Just when I thought my visual poetry career was going nowhere, I had a pleasant surprise at an Arts & Humanities gathering last night.  It was an annual affair where local visimagists get together with people representing public places.  The latter look over the works brought to the event, three pieces per artist, and offer exhibition space to those whose work they like.  A bank lobby, for instance.  I went to one of these long ago, but my work wasn’t chosen, and while I’m (probably insanely)  persistant at continuing to make art, I have just about no stick-to-it-ive-ness so far as getting it to where people can see it and maybe like it.  Well, with the encouragement of Olivia and Judy, of the Arts & Humanities Council, and thinking maybe now that I had my current exhibition, someone might think me worthy of another elsewhere, I brought the following three pieces to the main library, where the affair was:

 

 

 

 

I was going for accessibility with the top two.  I added the bottom one to show a little of what I was doing with long division and color.  In any case, I’m now down for three more exhibitions, two more this year and one in 2013. 
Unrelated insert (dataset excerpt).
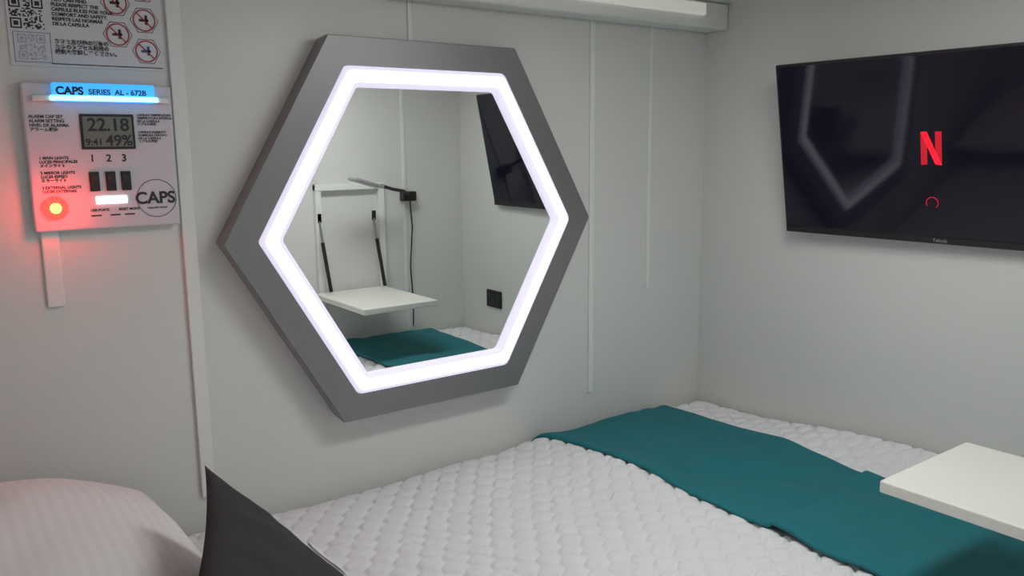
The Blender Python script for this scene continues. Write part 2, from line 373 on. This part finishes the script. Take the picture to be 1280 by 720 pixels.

I got to talk with fellow artists, too.  One of them did abstract-expressionist stuff with the word, “love,” embedded in them–another local visual poet!  I came across another artist who uses some kind of transparent, screenlike fabric in her work: she paints an image on it and hangs it in front of regular fabric with a background painted on it.  I thought it worked really well, and have vague ideas on what I might do with it.  So, quite a good hour or so!